═══ RECORDED INFORMATION ═══

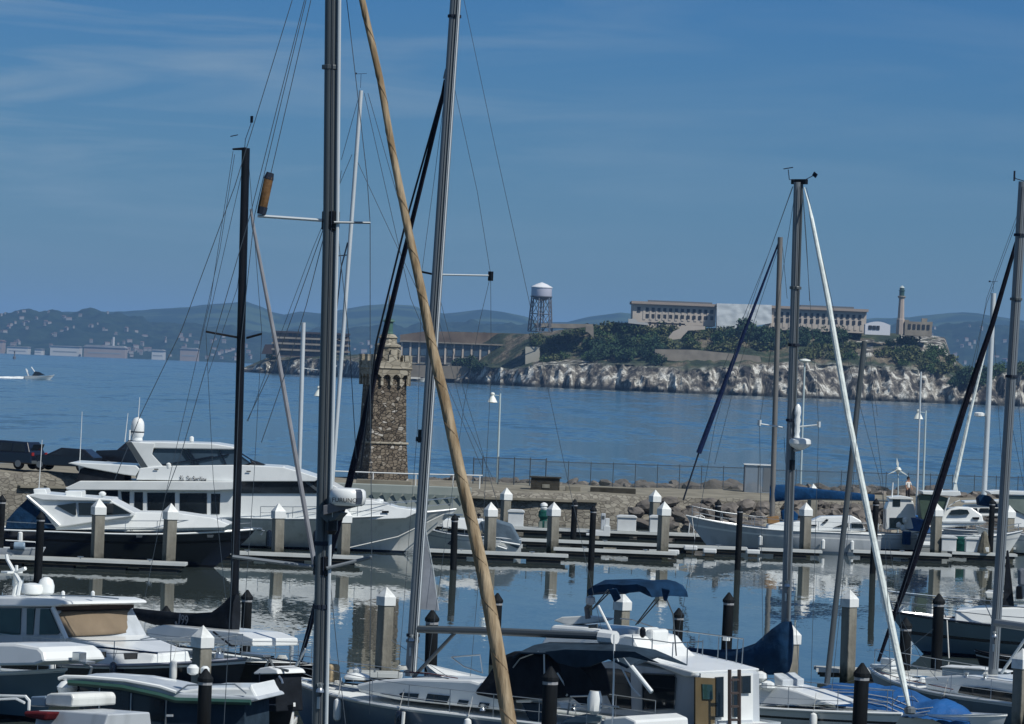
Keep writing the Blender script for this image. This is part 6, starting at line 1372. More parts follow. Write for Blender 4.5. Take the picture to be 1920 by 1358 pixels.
c = f.p(1128, 1194, 0); f.part(MB().tube([c, c + Vector((-.45, 0, .0))], .2, 10, .18), 'boom_end_cover', white, smooth=True)
f.part(MB().tube([f.p(852, 1188, 0), f.p(775, 1270, 0)], .05, 7), 'vang', alud)
# dark grey furling sail patch and black jib hanging at the mast
f.part(MB().slab([f.a(795, 985, D), f.a(783, 1110, D), f.a(779, 1142, D), f.a(823, 1145, D + .6), f.a(813, 1090, D + .4)], .03), 'sail_tail', greys)
f.part(MB().tube([f.a(796, 985, D), f.a(812, 1070, D + .4), f.a(822, 1145, D + .6)], .02, 5), 'sail_tail_edge', alul)
jb = [(833, 150), (829, 185), (790, 345), (748, 515), (706, 690), (655, 905), (610, 1070), (563, 1240)]
f.part(MB().tube([f.a(x, y, 107.9 + 2.6 * i / 7) for i, (x, y) in enumerate(jb)], .06, 8, rs=[.02, .055, .06, .07, .08, .095, .09, .06]), 'furled_jib', mat('furled_black', (.010, .011, .02), .8, var=.3, scale=3, bump=.5), smooth=True)
f.part(MB().tube([f.a(833, 148, D), f.a(837, 130, D)], .04, 6), 'furler_swivel', alu)
f.part(MB().tube([f.a(x, y, D + .5) for x, y in ((828, 178), (760, 420), (706, 640), (676, 880))], .03, 5), 'second_stay', black)
f.part(MB().tube([f.a(815, 515, D), f.a(920, 517, D)], .028, 6), 'spreader', alul); f.part(MB().tube([f.a(815, 515, D), f.a(791, 510, D + .3)], .03, 6), 'spreader', black)
f.part(MB().box(f.a(920, 518, D), (.1, .1, .25)), 'spreader_tip', black)
rig(f, [[(870, 0), (925, 260), (990, 555), (1060, 880), (1130, 1190)], [(852, 165), (895, 360), (920, 515), (921, 700), (905, 1000), (880, 1290)], [(919, 520), (900, 600), (870, 760), (800, 1268)], [(836, 160), (815, 330), (791, 510), (783, 800), (745, 1290)], [(815, 520), (860, 700), (905, 850), (940, 970)], [(812, 560), (870, 780), (925, 900)], [(708, 1260), (709, 1310)], [(733, 1200), (868, 1287)]], D, r=.0085)
q = MB(); q.box(f.a(789, 818, D), (.12, .1, .35)); q.box(f.a(787, 824, D), (.2, .1, .12)); f.part(q, 'steaming_light', black)
P(f, [(883, 1302), (905, 1268), (925, 1232), (948, 1222), (985, 1220), (1012, 1228), (1030, 1260), (1035, 1310), (940, 1314)], 1.25, 'dodger', blackc, .18, .12)
q = MB(); q.tube([f.p(a, b, 1.1) for a, b in ((962, 1252), (975, 1235), (1010, 1222))], .018, 5); f.part(q, 'dodger_frame', steel)
bi = MB(); rows_ = []
for i, (px_, py_) in enumerate(((1018, 1224), (1030, 1215), (1090, 1216), (1150, 1218), (1200, 1226), (1232, 1242))):
    c = f.p(px_, py_, .0); rows_.append([(c.x, y, c.z + .15 - .16 * abs(y) ** 2 + dz) for y, dz in ((1.2, 0), (.6, 0), (0, 0), (-.6, 0), (-1.2, 0), (-1.2, -.04), (0, -.04), (1.2, -.04))])
f.part(bi.loft(rows_), 'bimini', slatec, bevel=.0)
f.part(MB().loft([[f.p(1030, 1222, 1.22), f.p(1030, 1226, 1.3)], [f.p(1070, 1240, 1.22), f.p(1070, 1244, 1.3)], [f.p(1100, 1250, 1.22), f.p(1100, 1252, 1.3)], [f.p(1140, 1236, 1.22), f.p(1140, 1240, 1.3)], [f.p(1180, 1228, 1.22), f.p(1180, 1232, 1.3)], [f.p(1210, 1234, 1.22), f.p(1210, 1236, 1.3)]], cap=False, closed=False), 'bimini_valance', slatec) if False else None
P(f, [(1022, 1222), (1060, 1218), (1190, 1222), (1235, 1244), (1180, 1232), (1140, 1236), (1105, 1250), (1080, 1252), (1045, 1243)], 1.22, 'bimini_side', slatec, 0, .0, w2=1.16)
P(f, [(1048, 1244), (1085, 1252), (1100, 1262), (1118, 1295), (1125, 1322), (1090, 1322), (1062, 1300)], 1.2, 'aft_curtain', blackc, 0, .0, w2=1.14)
for pp in (((1020, 1226), (1022, 1330)), ((1045, 1262), (1070, 1302)), ((1085, 1265), (1062, 1305)), ((1085, 1265), (1092, 1308)), ((1155, 1232), (1185, 1290), (1200, 1305)), ((1167, 1232), (1222, 1298))): f.part(MB().tube([f.p(a, b, 1.15) for a, b in pp], .022, 5), 'bimini_pole', alul)
TB(f, [(1184, 1250), (1222, 1298)], .06, 'outboard_shaft_tube', white, 1.1)
TB(f, [(1152, 1190), (1151, 1260), (1148, 1370)], .025, 'flag_staff', white, 1.2)
P(f, [(966, 1292), (994, 1290), (995, 1318), (967, 1318)], 1.0, 'cockpit_coaming', white, 0, .03)
P(f, [(1130, 1346), (1170, 1343), (1190, 1352), (1190, 1380), (1128, 1380)], 1.1, 'helm_seat', white, .1, .05)
q = MB(); q.tube([f.p(a, b, 1.2) for a, b in ((1064, 1340), (1070, 1306), (1110, 1305), (1125, 1320), (1160, 1326))], .025, 6); q.tube([f.p(a, b, 1.2) for a, b in ((1070, 1326), (1142, 1328))], .025, 6); f.part(q, 'stern_rail', steel, smooth=True)
f.part(MB().lathe(f.p(1115, 1318, 1.25), [(.08, -.3), (.18, -.2), (.2, .1), (.14, .3)], 10), 'fender', white, smooth=True)
f.part(MB().loft([[f.p(978, 1318, 1.0), f.p(1016, 1320, 1.0), f.p(1016, 1352, 1.0), f.p(992, 1350, 1.0)], [f.p(982, 1317, .4), f.p(1016, 1319, .4), f.p(1016, 1350, .4), f.p(996, 1348, .4)]]), 'cockpit_window', slatec, bevel=.02)
f.part(MB().loft([[f.p(1050, 1358, .9), f.p(1062, 1346, .9), f.p(1100, 1338, .9), f.p(1130, 1342, .9), f.p(1125, 1356, .9)], [f.p(1050, 1368, -.4), f.p(1062, 1356, -.4), f.p(1100, 1348, -.4), f.p(1130, 1352, -.4), f.p(1125, 1366, -.4)]]), 'dinghy_cover', tealg, bevel=.05)
rails(f, .0, .97, .62, steel, 1.3, .011)
q = MB(); q.tube([f.p(848, 1232, -1.0), f.p(900, 1228, -1.0), f.p(905, 1262, -1.0), f.p(870, 1250, -1.0), f.p(846, 1232, -1.0)], .02, 5); f.part(q, 'far_rail_hoop', steel, smooth=True)
c = f.p(670, 1264, 0); f.part(MB().lathe(c, [(.35, -.14), (.36, -.08), (.3, -.02), (.1, .04), (.12, .12), (.04, .18)], 12), 'deck_vent', white, smooth=True)
q = MB(); c = f.p(566, 1277, 0); q.box((c.x + .1, 0, c.z), (1.0, .4, .1)); q.tube([(c.x + .1, .12, c.z + .1), (c.x + .55, .12, c.z + .1)], .06, 6); q.tube([(c.x - .2, .1, c.z + .9), (c.x + .35, .1, c.z + .1)], .045, 5); f.part(q, 'anchor', white, bevel=.02)
q = MB(); q.box(f.p(617, 1262, 0), (.5, .4, .5)); f.part(q, 'rope_basket', mat('straw_basket', (.34, .27, .17), .9, var=.3, scale=12), bevel=.08)
f.part(MB().tube([f.p(775, 1270, 0), f.p(812, 1268, .3), f.p(840, 1276, .5)], .02, 5), 'grab_rail', steel)
for (a, b) in ((820, 1276), (868, 1288)): f.part(MB().box(f.p(a, b, .5), (.7, .5, .05)), 'deck_hatch', glass, bevel=.01)
f.part(MB().tube([f.p(597, 1300, 1.0), f.p(585, 1358, 1.2)], .02, 4), 'mooring_line', wired)
TB(f, [(757, 1335), (754, 1375)], .05, 'fender_line', white, 1.9)

# --- flybridge cruiser at centre right
h = R(139); L = 11.4
f = Frame('flybridge_cruiser', place((6.5 - 8.6, 105.8 + 7.48), h, L), h, 'white flybridge cruiser with a folded blue bimini and tan door', 'cruiser')
hull(f, L, 3.2, 1.0, 1.05, 1.7, [greyw, greyw, navy, black], white, rake=1.4, sw=.92, p=2.8)
w_ = 1.3
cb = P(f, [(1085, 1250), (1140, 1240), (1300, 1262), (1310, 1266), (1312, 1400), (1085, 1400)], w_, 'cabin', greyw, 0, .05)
for wn in [[(1134, 1253), (1160, 1254), (1182, 1262), (1184, 1330), (1150, 1330), (1137, 1300)], [(1205, 1264), (1264, 1267), (1267, 1272), (1263, 1328), (1206, 1330)]]: WN(f, wn, w_, cb, glass, t=.05)
q = MB(); q.tube([f.p(a, b, w_ + .03) for a, b in ((1204, 1263), (1265, 1266), (1268, 1272), (1264, 1329), (1205, 1331), (1204, 1263))], .02, 5); f.part(q, 'window_trim', alud, cb)
# aft face with the tan door
xa = f.p(1312, 1300, w_).x
def aft(pts, name, m, dx=.03, par=None):  # pts in px on the plane of the aft bulkhead
    o = f.l(CAM); out = []
    for a, b in pts:
        d = f.Mi @ ray(a, b); t_ = (xa - dx - o.x) / d.x; out.append(o + d * t_)
    return f.part(MB().loft([out, [v + Vector((.05, 0, 0)) for v in out]]), name, m, par)
bk_ = aft([(1314, 1263), (1412, 1262), (1412, 1400), (1314, 1400)], 'aft_bulkhead', white)
dr = aft([(1304, 1270), (1341, 1272), (1341, 1400), (1304, 1400)], 'door', mat('door_tan', (.105, .08, .04), .5, var=.1), .10)
aft([(1317, 1283), (1336, 1284), (1337, 1312), (1318, 1311)], 'door_window', glassg, .14, dr)
aft([(1343, 1270), (1357, 1269), (1357, 1345), (1343, 1345)], 'aft_window', glass, .10, bk_)
aft([(1376, 1268), (1384, 1268), (1384, 1345), (1376, 1345)], 'aft_window', glass, .10, bk_)
aft([(1392, 1268), (1408, 1267), (1408, 1300), (1392, 1300)], 'aft_window', glass, .10, bk_)
aft([(1343, 1352), (1411, 1350), (1411, 1400), (1343, 1400)], 'cockpit_locker', greyw, .35, bk_)
q = MB(); o = f.l(CAM)
for a in (1368, 1386):
    pp = []
    for b in (1256, 1400):
        d = f.Mi @ ray(a, b); t_ = (xa - .7 - o.x) / d.x; pp.append(o + d * t_)
    q.tube(pp, .05, 6)
for b in range(1275, 1400, 25):
    pp = []
    for a in (1368, 1386):
        d = f.Mi @ ray(a, b); t_ = (xa - .7 - o.x) / d.x; pp.append(o + d * t_)
    q.tube(pp, .035, 5)
f.part(q, 'ladder', mat('ladder_brown', (.05, .038, .035), .6))
# upper deck and flybridge
P(f, [(1120, 1222), (1180, 1232), (1235, 1250), (1283, 1269), (1296, 1269), (1300, 1260), (1250, 1246), (1190, 1232), (1150, 1222)], 1.42, 'upper_deck', white, 0, .05)
fly = P(f, [(1005, 1222), (1030, 1172), (1090, 1176), (1120, 1180), (1135, 1196), (1165, 1190), (1182, 1194), (1196, 1216), (1222, 1240), (1160, 1232)], 1.05, 'flybridge', white, .12, .08)
P(f, [(1036, 1164), (1050, 1157), (1092, 1155), (1132, 1160), (1110, 1168), (1060, 1172)], .3, 'flybridge_windscreen', cream, .3, .03, fly)
WN(f, [(1120, 1170), (1104, 1172), (1104, 1178), (1120, 1178)], 1.3, fly, alud, 'vent')
for (a, b) in ((1205, 1186),): f.part(MB().lathe(f.p(a, b, 1.35), [(.03, -.14), (.08, -.08), (.08, .08), (.03, .14)], 8), 'deck_light', black)
q = MB(); 
for (a, b) in ((1198, 1196), (1216, 1194), (1232, 1197)): q.box(f.p(a, b, 0), (.28, .7, .5))
f.part(q, 'seat', white, fly, bevel=.08)
f.part(MB().tube([f.p(1103, 1160, .6), f.p(1100, 1140, .6), f.p(1108, 1130, .6)], .08, 7, .06), 'radar_post', mat('post_grey_brown', (.10, .09, .09), .6))
f.part(MB().lathe(f.p(1107, 1128, .6), [(.05, -.1), (.13, -.05), (.13, .1), (.04, .16)], 10), 'masthead_light', greyw)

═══

■ **EXERCISE DESCRIPTION**:
Show the lines of the material that contain the word "greyw".

■ **WRITTEN SOLUTION**:
hull(f, L, 3.2, 1.0, 1.05, 1.7, [greyw, greyw, navy, black], white, rake=1.4, sw=.92, p=2.8)
cb = P(f, [(1085, 1250), (1140, 1240), (1300, 1262), (1310, 1266), (1312, 1400), (1085, 1400)], w_, 'cabin', greyw, 0, .05)
aft([(1343, 1352), (1411, 1350), (1411, 1400), (1343, 1400)], 'cockpit_locker', greyw, .35, bk_)
f.part(MB().lathe(f.p(1107, 1128, .6), [(.05, -.1), (.13, -.05), (.13, .1), (.04, .16)], 10), 'masthead_light', greyw)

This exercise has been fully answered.